Hoy let taxpayers down

February 17, 2003

In a time where few any longer trust the administration of the Corporation of the City of Toronto, the city’s chief administrative officer Shirley Hoy has emerged on the murky side.

How else to explain her too little, too late missive in a daily newspaper, where she tried in vain to defend the tattered reputation of a dedicated Toronto public service?

The silence from Hoy was deafening when her chief financial officer Wanda Liczyk was out getting haircuts on the recommendation of MFP computer huckster Tie Domi.

Hoy wrote that integrity, accountability, professionalism and dedication are the norm among most of the staff. Had she identified those staff as the little person up to mid-management she would have scored higher on the salvation of her own credibility.

Hoy has explained to no one why she was so long getting off the mark in passing a conflict of interest policy for Toronto City Council.

Long before the $101 million computer leasing scandal raised its corrupt head, there was the taxi cab plate scandal with the mayor, some councillors and friends dominating the big players in the local cab industry. Even to this day, the relatives of elected officials are said to have their names attached to slivers of land down at the Portlands and on major developments now under construction. Before city hall lawyers were shredding documents suppressing the facts of the Union Station backroom deal, there was the City of Toronto’s $8 million and still growing telephone scandal, written about by Toronto Free Press but virtually ignored by the mainline media. Way back before Coun. Bas Balkissoon was blowing the whistle on MFP, TFP columnist and long-time city employee Jeff Goodall was writing about dozens of staledated cheques of up to $1 million uncashed by the city’s treasury department. Goodall was summarily fired by Liczyk after writing his first column about that little discrepancy.

Where was Ms. Hoy then?

As Toronto citizen Jeremiah Dolan pointedly asks, "Why isn’t Hoy taking some personal responsibility for the need now to spend millions of our hard-earned tax dollars on hearings and investigations?"

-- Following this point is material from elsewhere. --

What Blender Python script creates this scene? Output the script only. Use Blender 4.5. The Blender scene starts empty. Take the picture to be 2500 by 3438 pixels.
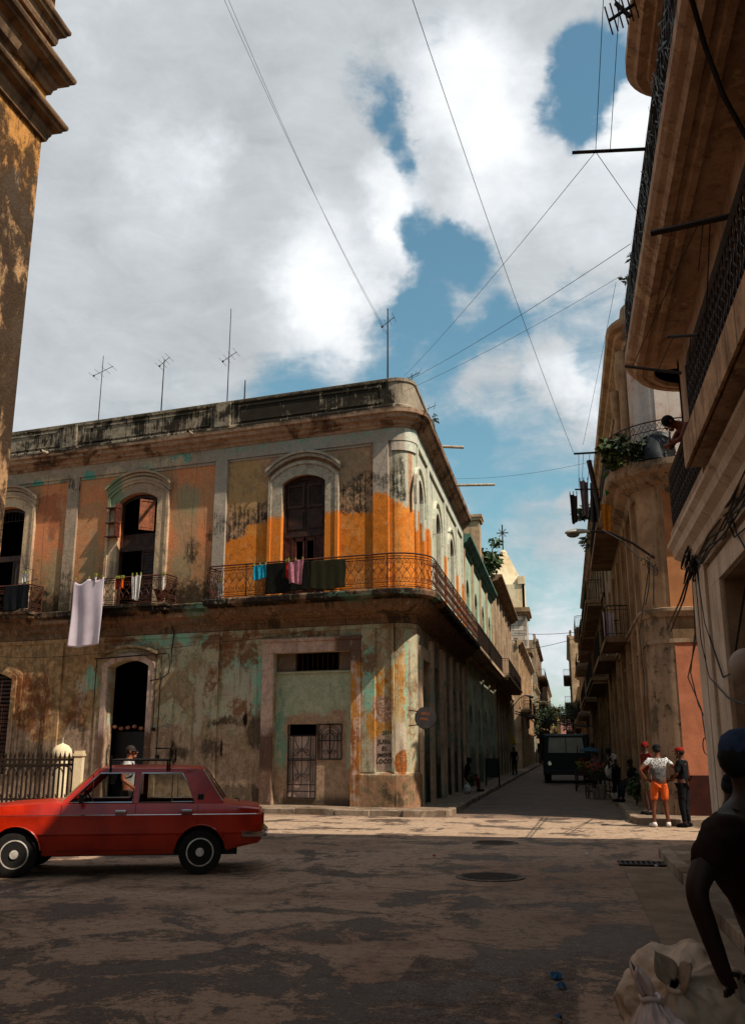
import bpy, bmesh, math, random
from mathutils import Vector, Matrix
R = random.Random(7)
PI = math.pi
scene = bpy.context.scene
COL = scene.collection
# ---------------------------------------------------------------- camera
F, CX, CY = 3150., 1250., 1719.
PITCH = math.atan2(801, 3150); YAW = math.atan2(650, 3250); CAMZ = 1.63
KD = 2500 / 1649.0
cam_d = bpy.data.cameras.new('camera'); cam = bpy.data.objects.new('camera', cam_d); COL.objects.link(cam)
cam.location = (0, 0, CAMZ); cam.rotation_euler = (PI / 2 + PITCH, 0, YAW)
cam_d.sensor_fit = 'VERTICAL'; cam_d.sensor_height = 24; cam_d.lens = F * 24 / 3438
cam_d.clip_start = .05; cam_d.clip_end = 3000
scene.camera = cam
def ray(x, y):
    u, v = x * KD, y * KD
    X = u - CX; w = v - CY
    Y = F * math.cos(PITCH) + w * math.sin(PITCH); Z = F * math.sin(PITCH) - w * math.cos(PITCH)
    c, s = math.cos(YAW), math.sin(YAW)
    return X * c - Y * s, X * s + Y * c, Z
def atz(x, y, z=0.):
    d = ray(x, y); t = (z - CAMZ) / d[2]; return Vector((d[0] * t, d[1] * t, z))
def aty(x, y, Y):
    d = ray(x, y); t = Y / d[1]; return Vector((d[0] * t, Y, CAMZ + d[2] * t))
def atx(x, y, X):
    d = ray(x, y); t = X / d[0]; return Vector((X, d[1] * t, CAMZ + d[2] * t))
# ---------------------------------------------------------------- bookkeeping
def tag(o, label=None, cat=None, group=None, kind=None):
    if label: o['label'] = label
    if cat: o['category'] = cat
    if group: o['group'] = group
    if kind: o['kind'] = kind
    return o
def thing(name, label, cat, loc=(0, 0, 0), rz=0, group=None):
    o = bpy.data.objects.new(name, None); COL.objects.link(o)
    o.empty_display_size = .2
    o.location = loc; o.rotation_euler = (0, 0, rz)
    return tag(o, label, cat, group)
def kids(o): return [c for c in bpy.data.objects if c.parent == o]
def dup(root, loc, rz=None, label=None, scale=None):
    r = root.copy(); COL.objects.link(r); r.location = loc
    if rz is not None: r.rotation_euler = (0, 0, rz)
    if label: r['label'] = label
    if scale: r.scale = scale
    for ch in kids(root):
        c = ch.copy(); COL.objects.link(c); c.parent = r
        for g in kids(ch):
            d = g.copy(); COL.objects.link(d); d.parent = c
    return r
def V(*a): return Vector(a)
class Fr:
    """wall frame: s runs along the wall, o outwards, z up"""
    def __init__(s, o, a, n): s.o = Vector(o); s.a = Vector(a).normalized(); s.n = Vector(n).normalized()
    def __call__(s, S, O, Z): return s.o + s.a * S + s.n * O + Vector((0, 0, Z))
    def inv(s, p):
        d = Vector(p) - s.o; return d.dot(s.a), d.dot(s.n), d.z
ID = Fr((0, 0, 0), (1, 0, 0), (0, 1, 0))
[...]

In attempting to defend this city’s administration with regard to accountability and corruption, Hoy has remained mum while the mainline media shines the light on bad city management, terrible decision making and strained ethical dilemmas.

That the late-to-check-in Hoy would attempt to pass off these costly discrepancies as routine for any organization the size of the city has to deal with makes her as bad as the politicians she serves.

If Hoy doesn’t choose to follow the same bailout route as peer Wanda Liczyk over the next few months, she should be the number one priority for Toronto's newly elected mayor on November 11.